---------- GIVEN INFORMATION ----------

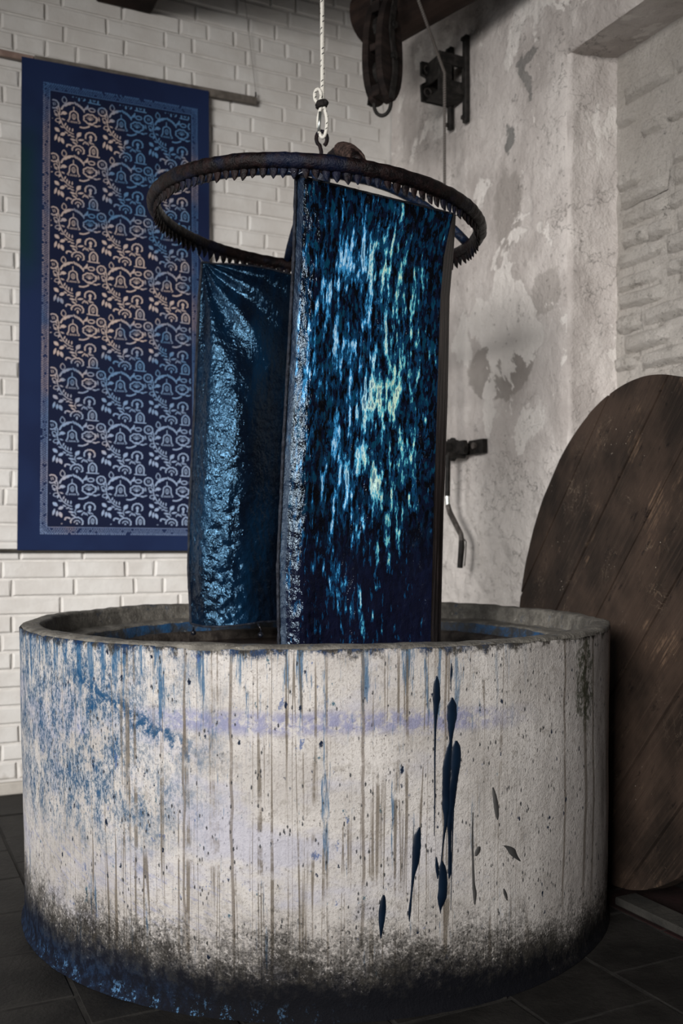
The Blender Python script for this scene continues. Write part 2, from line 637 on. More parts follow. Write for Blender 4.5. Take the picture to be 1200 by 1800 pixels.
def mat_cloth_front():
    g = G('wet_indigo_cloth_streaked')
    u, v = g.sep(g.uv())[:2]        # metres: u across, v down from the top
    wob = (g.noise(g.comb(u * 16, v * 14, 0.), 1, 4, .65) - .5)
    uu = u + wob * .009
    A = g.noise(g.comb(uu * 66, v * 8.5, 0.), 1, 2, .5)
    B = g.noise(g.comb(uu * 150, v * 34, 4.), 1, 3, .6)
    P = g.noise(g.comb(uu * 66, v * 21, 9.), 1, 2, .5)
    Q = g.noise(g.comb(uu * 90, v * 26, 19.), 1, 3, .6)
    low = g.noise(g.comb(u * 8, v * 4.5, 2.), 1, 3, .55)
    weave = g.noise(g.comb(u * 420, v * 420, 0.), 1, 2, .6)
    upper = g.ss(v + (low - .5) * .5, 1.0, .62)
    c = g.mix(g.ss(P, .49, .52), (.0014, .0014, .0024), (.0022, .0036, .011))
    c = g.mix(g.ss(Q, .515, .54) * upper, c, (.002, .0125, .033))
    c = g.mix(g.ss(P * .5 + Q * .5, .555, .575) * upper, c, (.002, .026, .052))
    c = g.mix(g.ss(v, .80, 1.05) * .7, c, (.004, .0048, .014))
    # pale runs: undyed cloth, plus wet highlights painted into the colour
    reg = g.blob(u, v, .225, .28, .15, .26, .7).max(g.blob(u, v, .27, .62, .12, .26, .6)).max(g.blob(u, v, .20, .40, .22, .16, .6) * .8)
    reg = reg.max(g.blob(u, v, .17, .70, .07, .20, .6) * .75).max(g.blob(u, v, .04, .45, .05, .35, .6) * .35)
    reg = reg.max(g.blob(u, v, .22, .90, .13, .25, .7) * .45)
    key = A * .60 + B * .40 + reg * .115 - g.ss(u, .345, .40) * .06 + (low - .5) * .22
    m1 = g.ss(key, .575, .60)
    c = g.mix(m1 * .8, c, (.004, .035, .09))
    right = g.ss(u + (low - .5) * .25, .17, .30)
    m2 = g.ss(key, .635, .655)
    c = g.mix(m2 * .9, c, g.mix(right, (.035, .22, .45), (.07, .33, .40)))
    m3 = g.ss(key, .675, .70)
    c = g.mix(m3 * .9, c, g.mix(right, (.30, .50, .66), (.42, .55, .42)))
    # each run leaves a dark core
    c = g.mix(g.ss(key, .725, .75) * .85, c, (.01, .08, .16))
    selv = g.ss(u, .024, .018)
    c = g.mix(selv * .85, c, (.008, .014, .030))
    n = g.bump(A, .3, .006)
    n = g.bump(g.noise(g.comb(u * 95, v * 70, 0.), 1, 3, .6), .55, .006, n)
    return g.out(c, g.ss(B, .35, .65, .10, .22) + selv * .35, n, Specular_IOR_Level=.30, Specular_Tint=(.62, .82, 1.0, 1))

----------

__WRITTEN PROBLEM__:
Copy out every line of the material above exactly, skipping the pictures.

__WRITTEN RESPONSE__:
The Blender Python script for this scene continues. Write part 2, from line 637 on. More parts follow. Write for Blender 4.5. Take the picture to be 1200 by 1800 pixels.
def mat_cloth_front():
    g = G('wet_indigo_cloth_streaked')
    u, v = g.sep(g.uv())[:2]        # metres: u across, v down from the top
    wob = (g.noise(g.comb(u * 16, v * 14, 0.), 1, 4, .65) - .5)
    uu = u + wob * .009
    A = g.noise(g.comb(uu * 66, v * 8.5, 0.), 1, 2, .5)
    B = g.noise(g.comb(uu * 150, v * 34, 4.), 1, 3, .6)
    P = g.noise(g.comb(uu * 66, v * 21, 9.), 1, 2, .5)
    Q = g.noise(g.comb(uu * 90, v * 26, 19.), 1, 3, .6)
    low = g.noise(g.comb(u * 8, v * 4.5, 2.), 1, 3, .55)
    weave = g.noise(g.comb(u * 420, v * 420, 0.), 1, 2, .6)
    upper = g.ss(v + (low - .5) * .5, 1.0, .62)
    c = g.mix(g.ss(P, .49, .52), (.0014, .0014, .0024), (.0022, .0036, .011))
    c = g.mix(g.ss(Q, .515, .54) * upper, c, (.002, .0125, .033))
    c = g.mix(g.ss(P * .5 + Q * .5, .555, .575) * upper, c, (.002, .026, .052))
    c = g.mix(g.ss(v, .80, 1.05) * .7, c, (.004, .0048, .014))
    # pale runs: undyed cloth, plus wet highlights painted into the colour
    reg = g.blob(u, v, .225, .28, .15, .26, .7).max(g.blob(u, v, .27, .62, .12, .26, .6)).max(g.blob(u, v, .20, .40, .22, .16, .6) * .8)
    reg = reg.max(g.blob(u, v, .17, .70, .07, .20, .6) * .75).max(g.blob(u, v, .04, .45, .05, .35, .6) * .35)
    reg = reg.max(g.blob(u, v, .22, .90, .13, .25, .7) * .45)
    key = A * .60 + B * .40 + reg * .115 - g.ss(u, .345, .40) * .06 + (low - .5) * .22
    m1 = g.ss(key, .575, .60)
    c = g.mix(m1 * .8, c, (.004, .035, .09))
    right = g.ss(u + (low - .5) * .25, .17, .30)
    m2 = g.ss(key, .635, .655)
    c = g.mix(m2 * .9, c, g.mix(right, (.035, .22, .45), (.07, .33, .40)))
    m3 = g.ss(key, .675, .70)
    c = g.mix(m3 * .9, c, g.mix(right, (.30, .50, .66), (.42, .55, .42)))
    # each run leaves a dark core
    c = g.mix(g.ss(key, .725, .75) * .85, c, (.01, .08, .16))
    selv = g.ss(u, .024, .018)
    c = g.mix(selv * .85, c, (.008, .014, .030))
    n = g.bump(A, .3, .006)
    n = g.bump(g.noise(g.comb(u * 95, v * 70, 0.), 1, 3, .6), .55, .006, n)
    return g.out(c, g.ss(B, .35, .65, .10, .22) + selv * .35, n, Specular_IOR_Level=.30, Specular_Tint=(.62, .82, 1.0, 1))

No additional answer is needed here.